Her disparaging tone grated on me. It always did, when she acted as thought “the detective stuff” was a phase I was going through. That hadn’t stopped her from asking me to look into the sabotage at her damn restaurant.
Words escalate into fireworks and Jeri leaves, slamming the door on her way out. As the series progresses, though, Jeri’s relationship with her mother improves.
In The Sacrificial Daughter, my protagonist is Kay Dexter, a geriatric care manager. She has left her practice in the Bay Area and moved to her hometown, Rocoso, in the Sierra Nevada. This change was prompted by her need to be there, physically and emotionally, for her aging mother, Rose. They have a good relationship.
But that’s not the only mother-daughter relationship in the book. Kay’s new client Sheryl Garvin is concerned about her elderly mother, Betty, who has the usual array of physical problems as well as issues with memory loss. When she hires Kay to manage Betty’s care, she says her younger sister Hallie is no longer in the picture. Then Hallie shows up, insisting she can care for Betty herself, and fires Kay. As it turns out, the two sisters have a thorny relationship going back years. Plenty of fireworks! Kay witnesses a nasty verbal confrontation that breaks up with Hallie’s boyfriend intervenes and hauls her into the house.
I discovered I’d been holding my breath and released it in a sigh. How quickly the conversation between the two sisters devolved into battle. . . .
“Why?” Betty cried, tears running down her face as she appealed to Sheryl. “Why are you and your sister always at each other’s throats? I hate it. Why can’t you get along? I won’t be around forever and you’ll only have each other.”
My standalone novel, What You Wish For features Lindsey Page, a single mother who has never told her daughter Nina who her father is. Lindsey has her reasons and to her they are good reasons. But a lifetime of no answers has left Nina simmering with resentment. Eventually, Lindsey reveals the information that Nina wants. But it only makes things worse. Nina reacts with anger.
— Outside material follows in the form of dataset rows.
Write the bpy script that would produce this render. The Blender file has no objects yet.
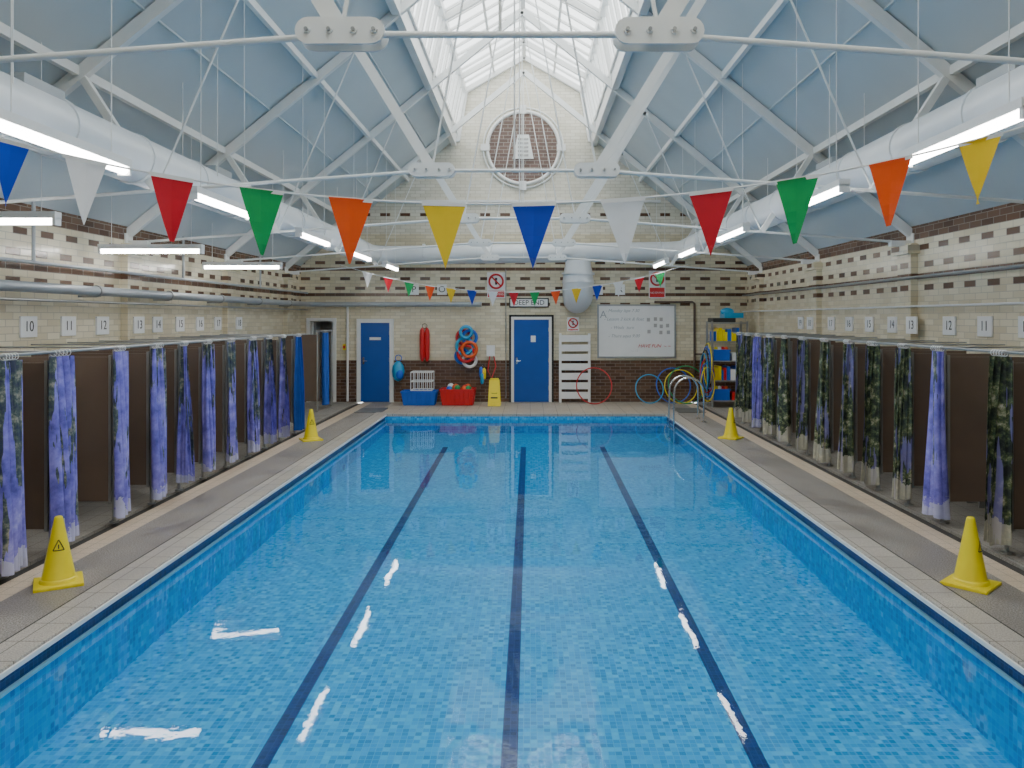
import bpy, math, random
from mathutils import Vector, Matrix
random.seed(7)
S=bpy.context.scene
COL=S.collection
XL,XR,XC=-5.73,5.43,-0.15
YF,YB=19.75,-3.0
PI=math.pi
# ------------------------------------------------------------ materials
class NT:
    def __init__(s,name):
        s.m=bpy.data.materials.new(name); s.m.use_nodes=True
        s.t=s.m.node_tree; s.n=s.t.nodes; s.l=s.t.links
        s.b=s.n['Principled BSDF']; s.out=s.n['Material Output']
        s.tc=None
    def node(s,t,**k):
        n=s.n.new(t)
        for a,b in k.items(): setattr(n,a,b)
        return n
    def put(s,sock,v):
        if isinstance(v,bpy.types.NodeSocket): s.l.new(v,sock)
        else: sock.default_value=v
    def math(s,op,a,b=0.0,c=0.0):
        n=s.node('ShaderNodeMath',operation=op)
        s.put(n.inputs[0],a); s.put(n.inputs[1],b); s.put(n.inputs[2],c)
        return n.outputs[0]
    def obj(s):
        if not s.tc: s.tc=s.node('ShaderNodeTexCoord')
        return s.tc.outputs['Object']
    def xyz(s):
        n=s.node('ShaderNodeSeparateXYZ'); s.l.new(s.obj(),n.inputs[0]); return n.outputs
    def comb(s,x,y,z):
        n=s.node('ShaderNodeCombineXYZ')
        s.put(n.inputs[0],x); s.put(n.inputs[1],y); s.put(n.inputs[2],z); return n.outputs[0]
    def mix(s,f,a,b):
        n=s.node('ShaderNodeMix',data_type='RGBA')
        s.put(n.inputs[0],f)
        s.put(n.inputs[6],a if isinstance(a,bpy.types.NodeSocket) else (*a,1))
        s.put(n.inputs[7],b if isinstance(b,bpy.types.NodeSocket) else (*b,1))
        return n.outputs[2]
    def noise(s,scale,detail=3,vec=None,rough=.5):
        n=s.node('ShaderNodeTexNoise'); n.inputs['Scale'].default_value=scale
        n.inputs['Detail'].default_value=detail; n.inputs['Roughness'].default_value=rough
        s.l.new(vec if vec else s.obj(),n.inputs['Vector']); return n.outputs['Fac']
    def ramp(s,f,stops,interp='LINEAR'):
        n=s.node('ShaderNodeValToRGB'); s.l.new(f,n.inputs[0]); r=n.color_ramp; r.interpolation=interp
        while len(r.elements)<len(stops): r.elements.new(.5)
        for e,(p,c) in zip(r.elements,stops): e.position=p; e.color=(*c,1)
        return n.outputs[0]
    def bump(s,h,strength=.3,dist=.01):
        n=s.node('ShaderNodeBump'); n.inputs['Strength'].default_value=strength
        n.inputs['Distance'].default_value=dist; s.l.new(h,n.inputs['Height']); return n.outputs[0]
    def base(s,c): s.put(s.b.inputs['Base Color'],c if isinstance(c,bpy.types.NodeSocket) else (*c,1))
    def set(s,**k):
        for a,v in k.items(): s.put(s.b.inputs[a.replace('_',' ')],v)

def plain(name,c,rough=.5,metal=0.,var=.08,scale=6.,coat=0):
    t=NT(name); f=t.noise(scale)
    d=tuple(max(0,x*(1-var*2)) for x in c); e=tuple(min(1,x*(1+var)) for x in c)
    t.base(t.mix(f,d,e)); t.set(Roughness=rough,Metallic=metal)
    if coat: t.b.inputs['Coat Weight'].default_value=coat
    return t.m

def brick(name,axis,kind):
    t=NT(name); o=t.xyz(); U=o[0] if axis=='x' else o[1]; Z=o[2]
    v=t.math('DIVIDE',Z,.08); row=t.math('FLOOR',v); fv=t.math('FRACT',v)
    odd=t.math('FLOORED_MODULO',row,2.0)
    u=t.math('ADD',t.math('DIVIDE',U,.25),t.math('MULTIPLY',odd,.5))
    colm=t.math('FLOOR',u); fu=t.math('FRACT',u)
    chk=t.math('FLOORED_MODULO',colm,2.0)
    mort=t.math('MAXIMUM',t.math('LESS_THAN',fv,.1),t.math('LESS_THAN',fu,.04))
    def isrow(r): return t.math('COMPARE',row,float(r),.1)
    def add(a,b): return b if a is None else t.math('MAXIMUM',a,b)
    solid=None; ck=None
    if kind=='side':
        for r in (40,41,42): solid=add(solid,isrow(r))
        for r in (38,35,31): ck=add(ck,isrow(r))
        solid=add(solid,isrow(33))
    else:
        solid=t.math('LESS_THAN',Z,1.04)
        for r in (33,41): solid=add(solid,isrow(r))
        for r in (30,35,38,43,58): ck=add(ck,isrow(r))
    brown=t.math('MAXIMUM',solid,t.math('MULTIPLY',ck,chk))
    wn=t.node('ShaderNodeTexWhiteNoise',noise_dimensions='2D'); t.l.new(t.comb(colm,row,0.0),wn.inputs['Vector'])
    r=wn.outputs['Value']
    cream=t.mix(r,(.66,.58,.40),(.81,.74,.56))
    if kind!='side':
        hi=t.math('GREATER_THAN',Z,4.2)
        cream=t.mix(hi,cream,t.mix(r,(.70,.66,.54),(.81,.77,.66)))
    brn=t.mix(r,(.085,.045,.028),(.17,.095,.06))
    c=t.mix(brown,cream,brn)
    c=t.mix(mort,c,t.mix(brown,(.47,.42,.32),(.25,.20,.16)))
    t.base(c); t.set(Roughness=t.math('ADD',t.math('MULTIPLY',mort,.5),.22))
    t.l.new(t.bump(t.math('SUBTRACT',1.0,mort),.35,.006),t.b.inputs['Normal'])
    return t.m

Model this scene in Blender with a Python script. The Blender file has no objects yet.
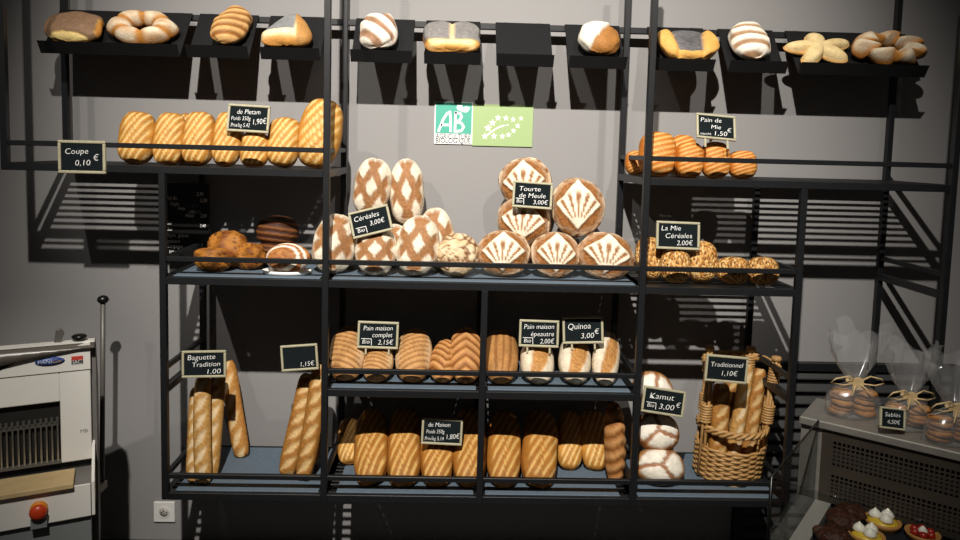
import bpy, math, random
from mathutils import Vector, Matrix, noise
random.seed(7)
C = bpy.context.scene.collection
S = bpy.context.scene
PI = math.pi
R = math.radians

# ------------------------------------------------------------------ camera (solved from the photograph)
F = 720.0; PPX, PPY = 470.42, 207.70
CAM = Vector((1.4349, -2.3334, 1.574))
def basis(rx, ry, rz):
    r = Vector((math.cos(rz), math.sin(rz), 0)); f = Vector((-math.sin(rz), math.cos(rz), 0)); u = Vector((0, 0, 1))
    c, s = math.cos(rx), math.sin(rx); f2 = f*c - u*s; u2 = u*c + f*s
    c, s = math.cos(ry), math.sin(ry); r3 = r*c + u2*s; u3 = u2*c - r*s
    return r3, u3, f2
RT, UP, FW = basis(.08246, .02494, -.02498)
def ray(px, py): return RT*((px-PPX)/F) - UP*((py-PPY)/F) + FW
def at(px, py, Y):
    d = ray(px, py); return CAM + d*((Y-CAM.y)/d.y)
def atz(px, py, Z):
    d = ray(px, py); return CAM + d*((Z-CAM.z)/d.z)
def hit(px, py, P, n):
    d = ray(px, py); return CAM + d*((P-CAM).dot(n)/d.dot(n))
def ppm(Y, px=480, py=270): return F/(at(px, py, Y)-CAM).dot(FW)      # pixels per metre at depth Y
cd = bpy.data.cameras.new('camera'); cam = bpy.data.objects.new('camera', cd); C.objects.link(cam)
M = Matrix((RT, UP, -FW)).transposed().to_4x4(); M.translation = CAM; cam.matrix_world = M
cd.sensor_width = 36; cd.lens = 27; cd.shift_x = (480-PPX)/960; cd.shift_y = -(270-PPY)/960; cd.clip_start = .05
S.camera = cam

# ------------------------------------------------------------------ materials
def lin(h):
    return tuple((c/12.92 if c <= .04045 else ((c+.055)/1.055)**2.4) for c in [((h >> s) & 255)/255 for s in (16, 8, 0)])
def mat(name, col, rough=.6, metal=0, noise_amt=.0, nscale=20, bump=0, bscale=80, spec=.5):
    m = bpy.data.materials.new(name); m.use_nodes = True; nt = m.node_tree; b = nt.nodes['Principled BSDF']
    col = lin(col) if isinstance(col, int) else col
    b.inputs['Base Color'].default_value = (*col, 1); b.inputs['Roughness'].default_value = rough
    b.inputs['Metallic'].default_value = metal; b.inputs['Specular IOR Level'].default_value = spec
    tc = nt.nodes.new('ShaderNodeTexCoord')
    if noise_amt:
        n = nt.nodes.new('ShaderNodeTexNoise'); n.inputs['Scale'].default_value = nscale; n.inputs['Detail'].default_value = 5
        nt.links.new(tc.outputs['Object'], n.inputs['Vector'])
        mr = nt.nodes.new('ShaderNodeMapRange'); mr.inputs[1].default_value = .3; mr.inputs[2].default_value = .7
        mr.inputs[3].default_value = 1-noise_amt; mr.inputs[4].default_value = 1+noise_amt
        nt.links.new(n.outputs['Fac'], mr.inputs[0])
        vm = nt.nodes.new('ShaderNodeVectorMath'); vm.operation = 'SCALE'; vm.inputs[0].default_value = col
        nt.links.new(mr.outputs[0], vm.inputs['Scale']); nt.links.new(vm.outputs[0], b.inputs['Base Color'])
    if bump:
        n2 = nt.nodes.new('ShaderNodeTexNoise'); n2.inputs['Scale'].default_value = bscale; n2.inputs['Detail'].default_value = 4
        nt.links.new(tc.outputs['Object'], n2.inputs['Vector'])
        bp = nt.nodes.new('ShaderNodeBump'); bp.inputs['Strength'].default_value = bump; bp.inputs['Distance'].default_value = .002
        nt.links.new(n2.outputs['Fac'], bp.inputs['Height']); nt.links.new(bp.outputs[0], b.inputs['Normal'])
    return m
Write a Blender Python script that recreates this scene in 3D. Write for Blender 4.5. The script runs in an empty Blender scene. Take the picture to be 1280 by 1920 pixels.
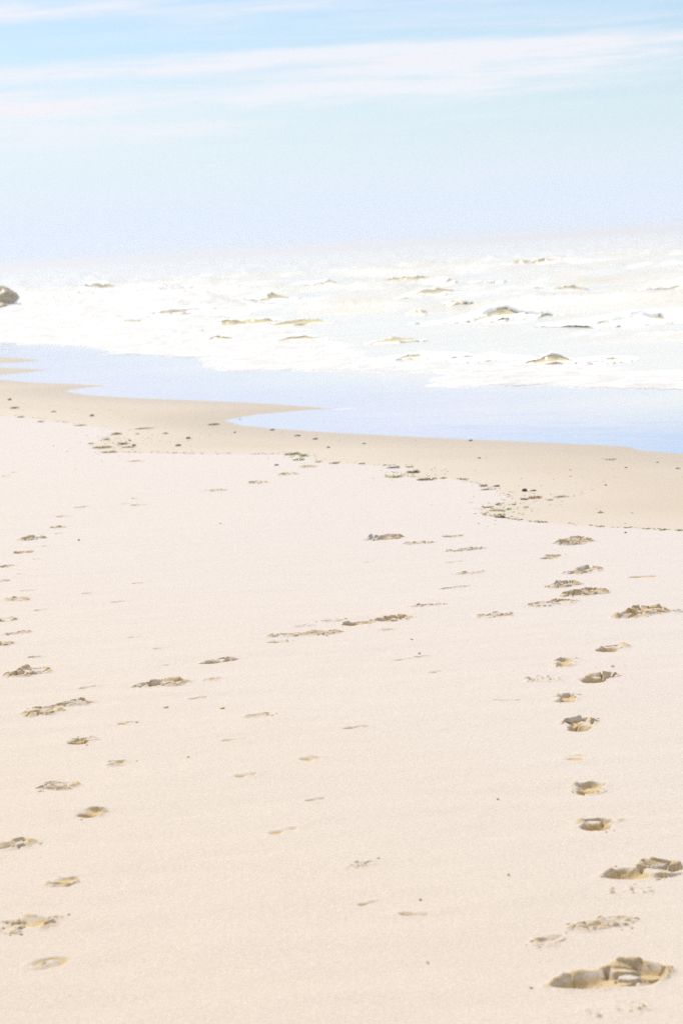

“. . . I’m hurt. And I’m pissed. I feel as though my whole identity has been stolen from me.”
Lindsey’s voice sharpened. “It’s not always about you, Nina. Your identity doesn’t not depend on the man who fathered you. You are who you are. You’re also my daughter. I love you. That should be enough.”
“Well, it’s not.” Nina turned away.
Mothers and daughters. Let’s face it. If all was sweetness and light between these characters—or any characters, for that matter—fiction would be boring.